Ludicrous transfer fees are not why the ‘game’s gone’

Daniel Storey

Is 2017 the summer of ‘game’s gone’? Is this the transfer window causing more and more people to shake their heads at rising transfer fees and lament that they just don’t understand football anymore, and barely wish to?

Whether it be Kyle Walker, Naby Keita, Virgil van Dijk or Romelu Lukaku – £265m in confirmed or reported prices for those keeping count – football is offering more reason for outrage at its wanton embrace of rampant capitalism. Perhaps the chant de rigueur next season will just be a series of tutting sounds, or “shame” shouted over and over again.

From a personal point of view, the transfer fee that made me outwardly laugh at its sheer absurdity was Gianluigi Buffon losing his title as the world’s most expensive goalkeeper to an uncapped Brazilian. Ederson may well prove to be Pep Guardiola’s goalkeeping phoenix, rising from the ashes of Claudio Bravo, but Roma’s Alisson Becker has been capped at a similar age. Becker failed to play a single Serie A minute last season, idle as No. 2 behind Wojciech Szczesny.

This ‘game’s gone’ concern is not selfless, you understand. There are valid worries about English football’s potential implosion should the next broadcasting deal be worth less than the current one, with clubs spending like an office worker given an unexpected bonus on the Friday before Christmas. But this is not what provokes the anger; the anger is provoked by what we perceive to be vulgar spending on ill-deserved targets. Our anger is indicative of our refusal to move on from our romanticised notions of how football used to – and therefore should still – be as much as  a reaction to football’s own debauched spiral.

Yet if nothing gets a football supporter or writer born in the 60s, 70s or 80s angry quite like an eye-watering fee, we should at least consider that we are the equivalent of old people shaking their fists at youth culture. As cricket writer Neville Cardus wrote, ‘the golden age is always well behind us; we catch sight of it with young eyes when we see what we want to.’ When our notions of the norm are challenged, the automatic response is negative. Or, to put it simpler, nobody likes change.

When Alf Common moved for £1,000 from Sunderland to Middlesbrough in 1905, there were serious discussions in the House of Commons about the fee. When Trevor Francis moved for £1m in 1979, it was viewed as evidence that transfer fees were spiralling out of control. In his excellent 2002 book Going Down, Simon Banks wrote that English football was on the verge of bankruptcy as its bubble had burst. Each era can only be judged in the context of what came next rather than what came before. What once seemed fantastical quickly becomes the new norm.
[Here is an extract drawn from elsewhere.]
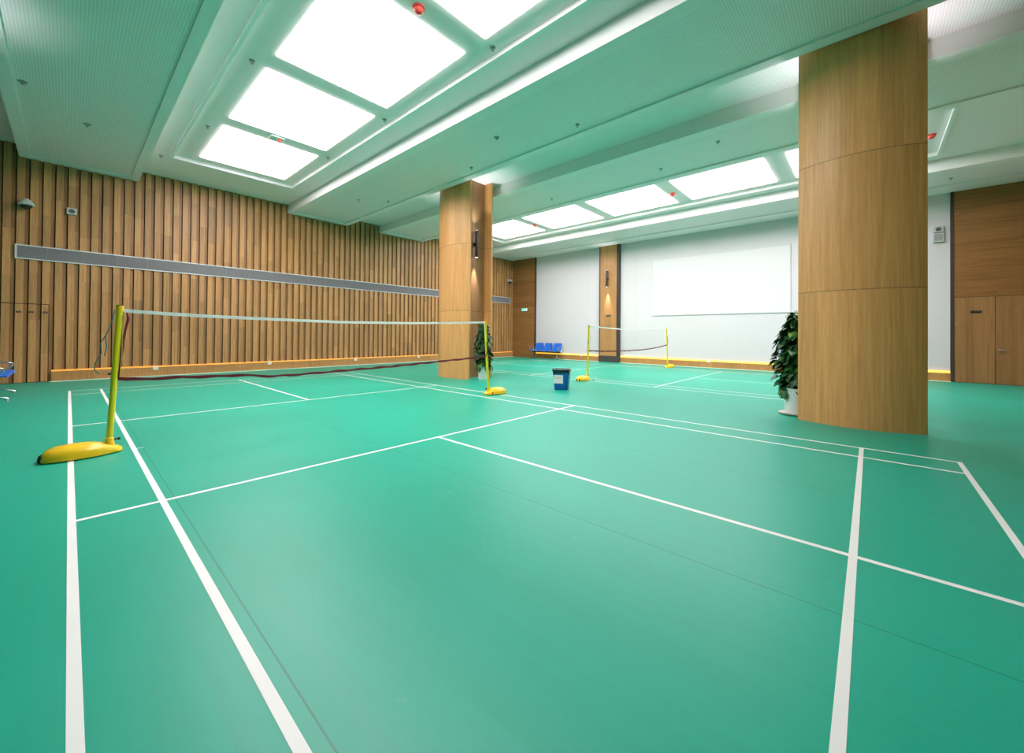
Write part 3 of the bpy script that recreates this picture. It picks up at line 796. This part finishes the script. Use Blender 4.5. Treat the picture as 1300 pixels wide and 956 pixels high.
def plant(label, loc, height, rad, pot_r, pot_h, n, seed, saucer=True, yscale=1.0, xscale=1.0):
    rnd = random.Random(seed)
    t = thing('potted_plant', label, 'plant', loc, 0, 'potted climbing plants')
    b = MB(); z0 = 0.022 if saucer else 0.0
    b.lathe([(0.0, z0), (pot_r*0.88, z0), (pot_r*0.90, z0+0.01), (pot_r, z0+pot_h-0.02), (pot_r*1.03, z0+pot_h), (pot_r*0.96, z0+pot_h), (pot_r*0.90, z0+pot_h-0.06), (0.0, z0+pot_h-0.06)], (0,0,0), 36, caps=False)
    pot = b.build('pot', M['pot'], t, smooth=True)
    b = MB(); b.lathe([(0.0, z0+pot_h-0.05), (pot_r*0.90, z0+pot_h-0.05), (pot_r*0.9, z0+pot_h-0.056), (0, z0+pot_h-0.056)], (0,0,0), 24, caps=False); b.build('soil', M['soil'], pot, smooth=True)
    if saucer:
        b = MB(); b.lathe([(0.0, 0.0), (pot_r*1.25, 0.0), (pot_r*1.42, 0.03), (pot_r*1.38, 0.032), (pot_r*1.22, 0.012), (0, 0.012)], (0,0,0), 36, caps=False)
        b.build('saucer', M['saucer'], t, smooth=True)
    b = MB(); b.tube([(0, 0, z0+pot_h-0.06), (0.01, 0, height*0.6), (0.0, 0.01, height*0.93)], [0.045, 0.042, 0.035], n=12); b.build('support_pole', M['moss'], t, smooth=True)
    b = MB()
    zb = z0 + pot_h - 0.02
    for i in range(n):
        u = (i + rnd.random())/n; z = zb + 0.02 + (height - zb - 0.06)*u
        env = rad*(0.62 + 0.55*math.sin(PI*min(1, u*1.08 + 0.10))**0.8) * (1.0 if u < 0.7 else 1.0 - (u-0.7)*1.9)
        a = i*2.39996 + rnd.uniform(-0.4, 0.4)
        inner = rnd.random()
        rr = env*(0.35 + 0.45*inner)
        d = Vector((math.cos(a)*xscale, math.sin(a)*yscale, rnd.uniform(-1.1, 0.0)))
        p = Vector((math.cos(a)*rr*xscale, math.sin(a)*rr*yscale, z))
        ln = rnd.uniform(0.10, 0.175); 
        leaf(b, p, d, Vector((rnd.uniform(-.3,.3), rnd.uniform(-.3,.3), 1)), ln, ln*rnd.uniform(0.78, 0.98), 1 if rnd.random() < 0.05 else 0)
        if inner > 0.6:
            b.tube([Vector((0, 0, z+0.02)), p*0.5 + Vector((0, 0, z*0.5+0.03)), p], 0.003, 0, n=4, caps=False)
    # a few drooping shoots by the rim
    for a, r in ((2.6, 1.5), (3.5, 1.7), (4.4, 1.45), (0.4, 1.5), (1.3, 1.3), (5.4, 1.5)):
        tip = Vector((math.cos(a)*pot_r*r*xscale, math.sin(a)*pot_r*r*yscale, zb - 0.02))
        b.tube([Vector((0, 0, zb)), Vector((tip.x*0.6, tip.y*0.6, zb+0.12)), tip], 0.004, 0, n=5, caps=False)
        for q in range(3): leaf(b, tip*(1-0.12*q) + Vector((0,0,0.03*q)), Vector((tip.x*0.6, tip.y*0.6, -0.22)), Vector((0.2*q-0.2, 0.1, 1)), 0.14, 0.10, q == 1)
    b.build('foliage', [M['leaf'], M['leaf_light']], t, smooth=True)
    return t
plant('tall leafy climbing plant in white pot beside the pillar behind the near net', (7.82, 2.20, 0), 1.62, 0.22, 0.15, 0.40, 420, 3, saucer=False)
plant('tall leafy climbing plant in white pot on cream saucer beside the foreground pillar', (7.95, -5.10, 0), 1.72, 0.30, 0.185, 0.41, 600, 5, xscale=0.66)

# ------------------------------------------------------------------ shuttlecock on the floor
t = thing('shuttlecock', 'shuttlecock lying on the floor beside the base of the far net post', 'shuttlecock', (9.87, -0.16, 0.0), math.radians(-20))
b = MB(); b.tube([(-0.03, 0, 0.015), (-0.022, 0, 0.015), (-0.005, 0, 0.017), (0.0, 0, 0.017)], [0.006, 0.013, 0.0145, 0.014], n=16); b.build('cork', M['black'], t, smooth=True)
b = MB()
for i in range(14):
    a = 2*PI*i/14; a2 = a + 0.36
    p = lambda x, r, an: (x, r*math.cos(an), 0.034*min(1, x/0.06) + 0.017*(1-min(1, x/0.06)) + r*math.sin(an))
    b.face([p(0, 0.012, a), p(0, 0.012, a2), p(0.062, 0.032, a2+0.06), p(0.062, 0.032, a-0.06)])
b.build('skirt', M['feather'], t)

# ------------------------------------------------------------------ ceiling fittings
def detector(label, x, y, z, base, dome_, r=0.075, square=False):
    t = thing('ceiling_detector', label, 'detector', (x, y, z), 0, 'detectors between the glowing panels')
    b = MB()
    if square: b.box((-0.14, -0.12, -0.03), (0.14, 0.12, 0.0))
    else: b.lathe([(0, 0), (r*1.1, 0), (r*1.1, -0.015), (r*0.95, -0.025), (0, -0.025)], (0,0,0), 24, caps=False)
    b.build('mounting_plate', base, t, smooth=not square)
    b = MB(); zt = -0.03 if square else -0.025; ox = 0.05 if square else 0
    b.lathe([(r*0.9, zt), (r*0.9, zt-0.02), (r*0.62, zt-0.05), (r*0.3, zt-0.058), (0, zt-0.058)], (ox, -ox*0.4, 0), 24, caps=False)
    b.build('sensor_head', dome_, t, smooth=True)
ZTR = ZHI + 0.0445
detector('red round detector between glowing panels above the near court', 3.20, -1.27, ZTR, M['red'], M['red'], 0.075)
detector('white square detector with red head between the two farthest near-court panels', 3.19, 4.42, ZTR, M['outlet'], M['red'], 0.05, True)
detector('red detector between the two far-court panels closest to the slatted wall', 12.87, 4.46, ZTR, M['red'], M['red'], 0.075)
detector('red detector between the middle and fourth panels above the far court', 12.85, -1.25, ZTR, M['red'], M['red'], 0.075)
detector('red detector at the end of the ceiling tray right of the foreground pillar', 12.87, -7.02, ZTR, M['red'], M['red'], 0.075)

def sprinkler(label, x, y, z, big=False):
    t = thing('ceiling_sprinkler', label, 'sprinkler', (x, y, z), 0, 'small sprinkler fittings on the ceiling')
    r = 0.06 if big else 0.045
    b = MB(); b.lathe([(0, 0), (r, 0), (r, -0.008), (r*0.5, -0.016), (0, -0.016)], (0,0,0), 18, caps=False); b.build('rosette', M['grey'], t, smooth=True)
    b = MB(); b.tube([(0, 0, -0.014), (0, 0, -0.05)], 0.010, n=10); b.lathe([(0, -0.05), (0.026, -0.05), (0.026, -0.054), (0, -0.054)], (0,0,0), 14, caps=False); b.build('spray_head', M['steel'], t, smooth=True)
zlp = ZLO + 0.0345
sp = [
 (0.20, 6.05, zlp, 'on the left dropped strip, nearer the slatted wall', True),
 (-0.58, 4.83, zlp, 'at the left edge of the left dropped strip', True),
 (1.52, 7.62, ZHI, 'beside the tray corner near the slatted wall', False),
 (1.99, 1.76, ZTR, 'left of the gap between second and third near-court panels', False),
 (1.99, 4.98, ZTR, 'left of the farthest near-court panel', False),
 (4.43, 1.75, ZTR, 'right of the gap between second and third near-court panels', False),
 (4.43, -1.50, ZTR, 'right of the gap between third and fourth near-court panels', False),
 (4.43, 4.55, ZTR, 'right of the gap beside the farthest near-court panel', False),
 (6.79, -1.57, zlp, 'on the central dropped strip, right of its middle', False),
 (6.10, 0.04, zlp, 'in the middle of the central dropped strip', True),
 (6.79, 1.62, zlp, 'on the central dropped strip, in front of the farther pillar', False),
 (6.10, 6.20, zlp, 'on the central dropped strip, nearest the slatted wall', False),
 (6.79, 5.6, zlp, 'on the central dropped strip, behind the farther pillar', False),
 (10.0, 1.45, zlp, 'on the strip beyond the pillars, right of the farther pillar', False),
 (10.0, -2.0, zlp, 'on the strip beyond the pillars, above the far net', False),
 (9.4, -3.5, zlp, 'on the strip beyond the pillars, near the foreground pillar', False),
 (15.6, -7.6, zlp, 'on the dropped strip above the wooden door bay', False),
]
for x, y, z, lab, big in sp: sprinkler('small grey ceiling sprinkler ' + lab, x, y, z, big)

# ------------------------------------------------------------------ extra lamp of the next pillar bay (out of view to the left)
li = bpy.data.lights.new('bay_lamp', 'SPOT'); li.energy = 45; li.spot_size = math.radians(110); li.spot_blend = 0.9; li.shadow_soft_size = 0.03; li.color = (0.86, 0.93, 1.0)
lo = bpy.data.objects.new('bay_lamp', li); COL.objects.link(lo); lo.location = (-1.35, 2.6, 4.3); lo.rotation_euler = (PI, 0, 0)

# ------------------------------------------------------------------ camera (recovered from the court markings)
cu, cv, ch, yaw, pitch, roll = -8.08e-3, 5.9955, 1.28027, 0.72743, 0.0079, 7.703e-3
f_px, cy_px, cx_px = 505.565, 420.361, 654.860
F = Vector((math.cos(yaw), math.sin(yaw), 0)); R = Vector((math.sin(yaw), -math.cos(yaw), 0)); U = Vector((0, 0, 1))
F2 = F*math.cos(pitch) + U*math.sin(pitch); U2 = U*math.cos(pitch) - F*math.sin(pitch)
R2 = R*math.cos(roll) + U2*math.sin(roll); U3 = U2*math.cos(roll) - R*math.sin(roll)
cam = bpy.data.cameras.new('camera'); co = bpy.data.objects.new('camera', cam); COL.objects.link(co)
mw = Matrix((( R2.x, U3.x, -F2.x, cu), (R2.y, U3.y, -F2.y, -cv), (R2.z, U3.z, -F2.z, ch), (0, 0, 0, 1)))
co.matrix_world = mw
cam.sensor_width = 36.0; cam.sensor_fit = 'HORIZONTAL'
cam.lens = f_px/1300*36.0
cam.shift_x = (650 - cx_px)/1300; cam.shift_y = (cy_px - 478)/1300
cam.clip_start = 0.05; cam.clip_end = 200
S.camera = co

# ------------------------------------------------------------------ world, colour, sampling quality
w = bpy.data.worlds.new('world'); S.world = w; w.use_nodes = True
w.node_tree.nodes['Background'].inputs[0].default_value = (0.6, 0.7, 0.68, 1); w.node_tree.nodes['Background'].inputs[1].default_value = 0.3
S.view_settings.view_transform = 'Standard'
S.view_settings.look = 'None'
S.view_settings.exposure = 0.35
S.cycles.use_denoising = True
S.cycles.max_bounces = 10; S.cycles.diffuse_bounces = 7; S.cycles.glossy_bounces = 4
S.cycles.sample_clamp_indirect = 4.0; S.cycles.sample_clamp_direct = 6.0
If football is indeed now enjoying its slow dance with the devil, the music has been playing for some time. The formation of the Premier League, increased television deals, abolition of the maximum wage, Bosman ruling, role of agents, rise of celebrity culture and rapid increase in technology have all contributed to football’s current state; there was no one line in the sand.

Using the fees themselves as emphatic evidence for football’s moral malaise is also a little simplistic. Kyle Walker may cost Manchester City £50m but their revenue at the last count was £392m – the fee is 12.8% of their revenue. In 1998, Manchester United spent £12.5m on Dwight Yorke and £10.8m on Jaap Stam when their revenue was £87m, and two years later Lazio would spend 45% of their annual revenue on Hernan Crespo’s transfer fee. City – and others – have unprecedented resources; why wouldn’t the transfer fees be unprecedented too?

The other change is that transfer fees are decreasingly a valuation of a footballer, but evidence of the selling club’s lack of need to sell and the buying club’s desperation to keep pace with its peers. A player who might be worth £30m to one club might be worth £45m to another. A £50m signing is not necessarily a £50m player. One player sold for £10m more than another is not necessarily £10m better, and nobody in the deal is claiming so.

There are plenty of reasons for supporters to feel alienated by the game. The lack of trickle-down to the grassroots game, the increase in ticket prices and games being shifted to fit the whims of television companies are only three. These are the issues that should provoke outrage. Money is not the problem; avarice is the problem.

Transfer fees have become a handy lightning rod for our misgivings about the direction of football, but they are the most easily explained. We must beware of concentrating on the headline figures obfuscating what really matters.